### Written task
Print, please, exactly and only the lines between the line holding "Recreate this scene" and the line holding "COL = S.collection", inclusive, omitting any pictures.

### Information given
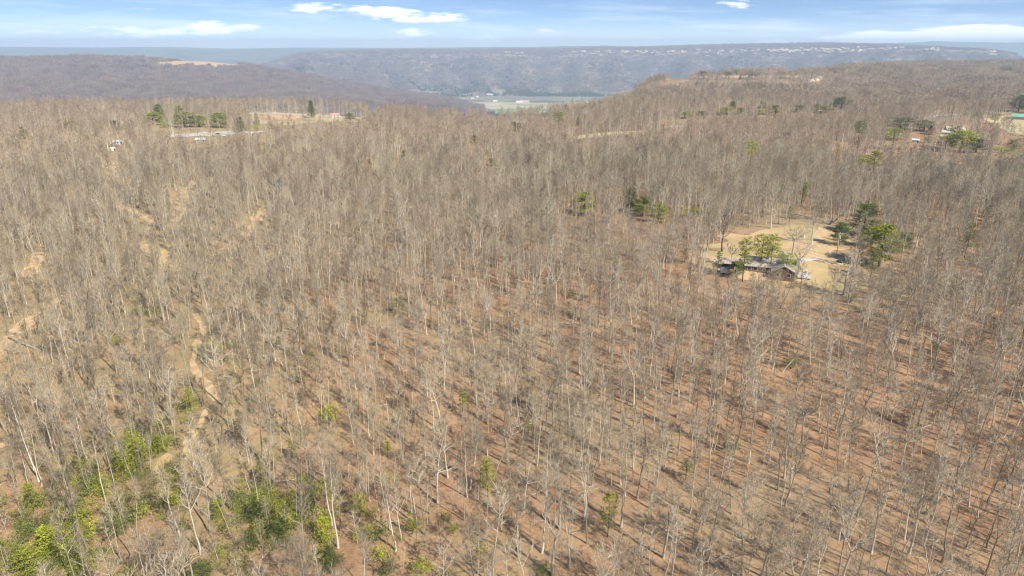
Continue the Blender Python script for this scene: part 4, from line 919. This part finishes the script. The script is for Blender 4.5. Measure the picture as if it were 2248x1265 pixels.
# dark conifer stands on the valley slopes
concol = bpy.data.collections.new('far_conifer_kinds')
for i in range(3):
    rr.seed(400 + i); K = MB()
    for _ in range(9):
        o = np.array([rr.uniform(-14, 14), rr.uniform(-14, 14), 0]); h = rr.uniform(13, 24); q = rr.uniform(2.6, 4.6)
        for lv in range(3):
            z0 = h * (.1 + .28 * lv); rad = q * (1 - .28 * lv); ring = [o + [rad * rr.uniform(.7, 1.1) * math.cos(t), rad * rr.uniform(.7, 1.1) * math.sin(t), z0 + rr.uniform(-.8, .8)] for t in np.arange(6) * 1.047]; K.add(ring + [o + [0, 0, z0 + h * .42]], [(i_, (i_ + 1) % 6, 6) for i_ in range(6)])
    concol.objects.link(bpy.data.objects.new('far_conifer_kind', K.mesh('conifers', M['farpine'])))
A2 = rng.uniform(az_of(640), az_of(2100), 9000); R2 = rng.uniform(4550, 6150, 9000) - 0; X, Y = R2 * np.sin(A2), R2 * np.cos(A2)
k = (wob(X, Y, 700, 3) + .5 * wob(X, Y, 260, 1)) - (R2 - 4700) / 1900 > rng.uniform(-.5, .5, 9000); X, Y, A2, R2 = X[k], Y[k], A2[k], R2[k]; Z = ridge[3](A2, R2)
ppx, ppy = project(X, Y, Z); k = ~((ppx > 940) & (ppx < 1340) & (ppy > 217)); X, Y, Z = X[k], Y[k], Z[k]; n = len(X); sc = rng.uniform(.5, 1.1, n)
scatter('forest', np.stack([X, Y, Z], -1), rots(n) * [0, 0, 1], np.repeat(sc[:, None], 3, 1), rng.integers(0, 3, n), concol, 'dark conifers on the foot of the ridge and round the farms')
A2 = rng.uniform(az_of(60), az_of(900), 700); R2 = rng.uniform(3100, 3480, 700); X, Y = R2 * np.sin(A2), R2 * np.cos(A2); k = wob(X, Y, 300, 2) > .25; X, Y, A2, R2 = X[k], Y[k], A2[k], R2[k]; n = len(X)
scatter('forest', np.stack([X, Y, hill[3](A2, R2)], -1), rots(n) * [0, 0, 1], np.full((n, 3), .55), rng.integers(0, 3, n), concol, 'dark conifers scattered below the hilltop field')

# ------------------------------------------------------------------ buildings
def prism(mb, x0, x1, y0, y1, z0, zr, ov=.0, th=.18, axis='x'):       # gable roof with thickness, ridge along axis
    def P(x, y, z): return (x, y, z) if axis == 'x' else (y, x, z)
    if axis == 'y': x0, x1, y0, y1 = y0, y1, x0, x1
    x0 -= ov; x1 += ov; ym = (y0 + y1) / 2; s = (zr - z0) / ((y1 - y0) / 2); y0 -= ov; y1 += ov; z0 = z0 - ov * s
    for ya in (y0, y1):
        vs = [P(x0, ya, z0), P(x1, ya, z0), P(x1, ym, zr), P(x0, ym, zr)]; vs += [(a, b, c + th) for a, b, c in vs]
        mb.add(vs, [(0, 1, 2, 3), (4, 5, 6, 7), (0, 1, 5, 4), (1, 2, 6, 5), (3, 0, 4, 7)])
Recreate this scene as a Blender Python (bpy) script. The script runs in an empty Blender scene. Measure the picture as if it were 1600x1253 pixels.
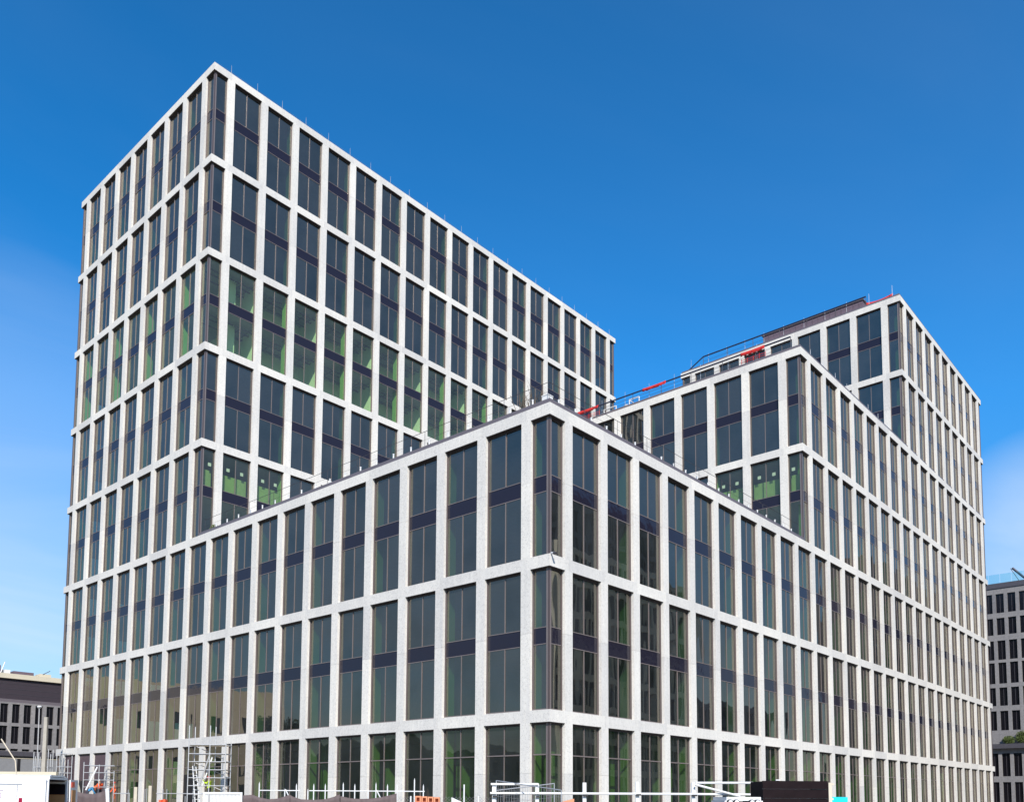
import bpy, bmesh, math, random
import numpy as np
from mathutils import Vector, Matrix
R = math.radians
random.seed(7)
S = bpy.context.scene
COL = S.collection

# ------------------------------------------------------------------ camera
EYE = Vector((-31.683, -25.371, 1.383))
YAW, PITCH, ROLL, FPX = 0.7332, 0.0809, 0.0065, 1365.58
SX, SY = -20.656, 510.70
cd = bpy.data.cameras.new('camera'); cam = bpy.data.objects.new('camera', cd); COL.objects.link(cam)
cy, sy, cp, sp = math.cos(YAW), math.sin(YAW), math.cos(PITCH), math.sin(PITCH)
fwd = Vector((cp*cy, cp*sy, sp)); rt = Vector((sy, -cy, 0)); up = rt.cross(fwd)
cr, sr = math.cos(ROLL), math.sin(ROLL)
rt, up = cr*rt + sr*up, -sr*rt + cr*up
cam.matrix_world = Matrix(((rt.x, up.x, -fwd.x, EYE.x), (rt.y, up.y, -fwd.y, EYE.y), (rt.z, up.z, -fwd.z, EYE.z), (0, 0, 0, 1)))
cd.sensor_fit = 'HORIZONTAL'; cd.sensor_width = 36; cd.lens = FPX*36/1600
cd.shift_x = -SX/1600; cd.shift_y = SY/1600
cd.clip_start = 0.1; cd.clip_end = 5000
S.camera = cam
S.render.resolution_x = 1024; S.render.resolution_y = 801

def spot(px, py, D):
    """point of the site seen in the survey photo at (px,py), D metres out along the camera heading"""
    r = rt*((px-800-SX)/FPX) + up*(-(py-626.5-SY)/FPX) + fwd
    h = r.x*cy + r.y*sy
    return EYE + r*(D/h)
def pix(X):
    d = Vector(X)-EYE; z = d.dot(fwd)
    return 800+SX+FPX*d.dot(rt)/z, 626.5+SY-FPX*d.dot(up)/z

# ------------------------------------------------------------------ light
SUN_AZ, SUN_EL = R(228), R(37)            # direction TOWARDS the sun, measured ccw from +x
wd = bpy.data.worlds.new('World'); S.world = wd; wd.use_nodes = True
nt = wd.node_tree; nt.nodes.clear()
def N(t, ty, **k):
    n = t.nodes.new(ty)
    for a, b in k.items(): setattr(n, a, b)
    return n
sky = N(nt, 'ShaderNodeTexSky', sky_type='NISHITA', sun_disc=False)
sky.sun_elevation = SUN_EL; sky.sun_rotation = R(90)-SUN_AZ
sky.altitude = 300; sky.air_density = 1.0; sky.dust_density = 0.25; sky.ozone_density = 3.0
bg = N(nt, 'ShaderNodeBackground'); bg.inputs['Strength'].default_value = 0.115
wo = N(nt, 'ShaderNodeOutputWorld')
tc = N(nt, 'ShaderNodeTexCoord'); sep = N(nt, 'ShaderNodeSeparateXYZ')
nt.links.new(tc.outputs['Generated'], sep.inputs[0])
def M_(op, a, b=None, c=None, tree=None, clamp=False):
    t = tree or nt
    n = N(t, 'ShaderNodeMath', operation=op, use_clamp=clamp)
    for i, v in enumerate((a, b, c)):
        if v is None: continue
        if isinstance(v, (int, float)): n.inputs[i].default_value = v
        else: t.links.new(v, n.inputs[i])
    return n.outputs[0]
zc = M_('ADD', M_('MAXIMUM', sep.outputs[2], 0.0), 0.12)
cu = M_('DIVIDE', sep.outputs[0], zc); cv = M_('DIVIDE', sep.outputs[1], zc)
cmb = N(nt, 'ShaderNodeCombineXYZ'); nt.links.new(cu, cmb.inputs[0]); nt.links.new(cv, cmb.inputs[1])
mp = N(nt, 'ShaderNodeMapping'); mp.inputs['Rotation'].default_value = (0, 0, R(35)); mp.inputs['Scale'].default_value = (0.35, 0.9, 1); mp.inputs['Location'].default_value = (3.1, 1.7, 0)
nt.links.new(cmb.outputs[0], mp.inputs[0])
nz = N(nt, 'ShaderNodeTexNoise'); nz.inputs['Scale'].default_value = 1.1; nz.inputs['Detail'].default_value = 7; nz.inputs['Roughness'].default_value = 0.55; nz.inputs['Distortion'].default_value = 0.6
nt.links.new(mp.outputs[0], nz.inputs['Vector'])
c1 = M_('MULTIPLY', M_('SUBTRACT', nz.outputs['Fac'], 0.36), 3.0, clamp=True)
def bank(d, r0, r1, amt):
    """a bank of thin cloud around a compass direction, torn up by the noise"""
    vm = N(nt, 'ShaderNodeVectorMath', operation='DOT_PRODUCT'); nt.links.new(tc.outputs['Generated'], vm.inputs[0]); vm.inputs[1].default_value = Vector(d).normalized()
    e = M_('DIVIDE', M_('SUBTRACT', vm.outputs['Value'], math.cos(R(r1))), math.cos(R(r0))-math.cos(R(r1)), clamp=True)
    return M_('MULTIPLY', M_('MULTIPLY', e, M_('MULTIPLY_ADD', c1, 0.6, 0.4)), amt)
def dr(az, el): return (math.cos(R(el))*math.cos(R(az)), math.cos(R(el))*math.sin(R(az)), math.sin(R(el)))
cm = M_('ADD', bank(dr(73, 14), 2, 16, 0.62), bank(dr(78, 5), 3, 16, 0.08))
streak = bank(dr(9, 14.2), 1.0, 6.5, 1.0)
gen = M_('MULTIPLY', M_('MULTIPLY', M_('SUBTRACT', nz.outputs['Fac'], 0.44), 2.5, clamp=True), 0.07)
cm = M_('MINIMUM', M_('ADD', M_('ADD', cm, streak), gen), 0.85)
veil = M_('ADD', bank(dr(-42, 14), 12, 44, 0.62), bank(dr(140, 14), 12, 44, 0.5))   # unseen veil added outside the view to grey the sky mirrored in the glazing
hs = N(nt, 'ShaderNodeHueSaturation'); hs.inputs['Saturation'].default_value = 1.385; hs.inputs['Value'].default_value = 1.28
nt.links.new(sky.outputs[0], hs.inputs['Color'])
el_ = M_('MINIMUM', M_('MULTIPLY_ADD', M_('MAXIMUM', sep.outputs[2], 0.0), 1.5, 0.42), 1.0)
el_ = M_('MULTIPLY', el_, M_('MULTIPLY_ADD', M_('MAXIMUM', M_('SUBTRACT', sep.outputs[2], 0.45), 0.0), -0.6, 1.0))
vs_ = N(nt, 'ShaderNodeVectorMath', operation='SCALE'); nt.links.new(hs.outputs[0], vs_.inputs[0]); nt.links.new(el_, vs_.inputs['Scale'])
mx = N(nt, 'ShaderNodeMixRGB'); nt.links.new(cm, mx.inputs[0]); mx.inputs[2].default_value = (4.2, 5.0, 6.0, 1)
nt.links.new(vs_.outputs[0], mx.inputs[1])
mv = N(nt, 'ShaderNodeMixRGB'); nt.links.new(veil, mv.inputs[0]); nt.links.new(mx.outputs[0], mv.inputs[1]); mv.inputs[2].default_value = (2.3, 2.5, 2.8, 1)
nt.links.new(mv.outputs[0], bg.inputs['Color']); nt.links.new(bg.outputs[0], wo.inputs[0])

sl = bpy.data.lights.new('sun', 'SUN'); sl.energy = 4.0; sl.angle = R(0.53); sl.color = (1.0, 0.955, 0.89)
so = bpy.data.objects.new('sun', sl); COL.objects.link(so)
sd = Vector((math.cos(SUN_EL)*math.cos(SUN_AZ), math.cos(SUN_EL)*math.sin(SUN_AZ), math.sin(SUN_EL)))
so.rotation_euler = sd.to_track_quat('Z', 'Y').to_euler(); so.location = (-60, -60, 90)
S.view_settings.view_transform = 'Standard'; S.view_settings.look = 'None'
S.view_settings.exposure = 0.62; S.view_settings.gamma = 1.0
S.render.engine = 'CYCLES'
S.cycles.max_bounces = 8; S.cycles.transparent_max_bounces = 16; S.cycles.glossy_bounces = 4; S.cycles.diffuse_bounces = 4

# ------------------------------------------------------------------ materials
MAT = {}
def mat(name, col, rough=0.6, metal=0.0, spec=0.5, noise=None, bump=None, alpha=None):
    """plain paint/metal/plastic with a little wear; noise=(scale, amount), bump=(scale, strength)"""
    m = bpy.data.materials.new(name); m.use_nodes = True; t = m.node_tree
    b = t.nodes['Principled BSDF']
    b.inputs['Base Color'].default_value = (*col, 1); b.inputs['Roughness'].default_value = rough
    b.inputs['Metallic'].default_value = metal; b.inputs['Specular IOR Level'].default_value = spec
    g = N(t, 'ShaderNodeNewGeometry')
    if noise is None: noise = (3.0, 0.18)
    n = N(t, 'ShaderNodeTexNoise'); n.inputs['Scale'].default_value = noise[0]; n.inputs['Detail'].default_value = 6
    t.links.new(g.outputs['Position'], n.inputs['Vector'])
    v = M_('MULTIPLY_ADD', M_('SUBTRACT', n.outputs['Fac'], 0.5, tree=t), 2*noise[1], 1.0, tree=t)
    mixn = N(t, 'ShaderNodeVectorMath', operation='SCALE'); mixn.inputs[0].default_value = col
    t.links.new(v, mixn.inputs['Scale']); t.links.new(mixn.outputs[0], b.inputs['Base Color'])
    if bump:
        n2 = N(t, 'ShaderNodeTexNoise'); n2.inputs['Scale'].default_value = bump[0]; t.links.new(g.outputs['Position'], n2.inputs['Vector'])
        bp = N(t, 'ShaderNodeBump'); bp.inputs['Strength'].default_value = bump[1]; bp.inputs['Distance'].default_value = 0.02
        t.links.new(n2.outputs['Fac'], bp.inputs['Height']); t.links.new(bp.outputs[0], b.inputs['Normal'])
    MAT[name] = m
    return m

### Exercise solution
Recreate this scene as a Blender Python (bpy) script. The script runs in an empty Blender scene. Measure the picture as if it were 1600x1253 pixels.
import bpy, bmesh, math, random
import numpy as np
from mathutils import Vector, Matrix
R = math.radians
random.seed(7)
S = bpy.context.scene
COL = S.collection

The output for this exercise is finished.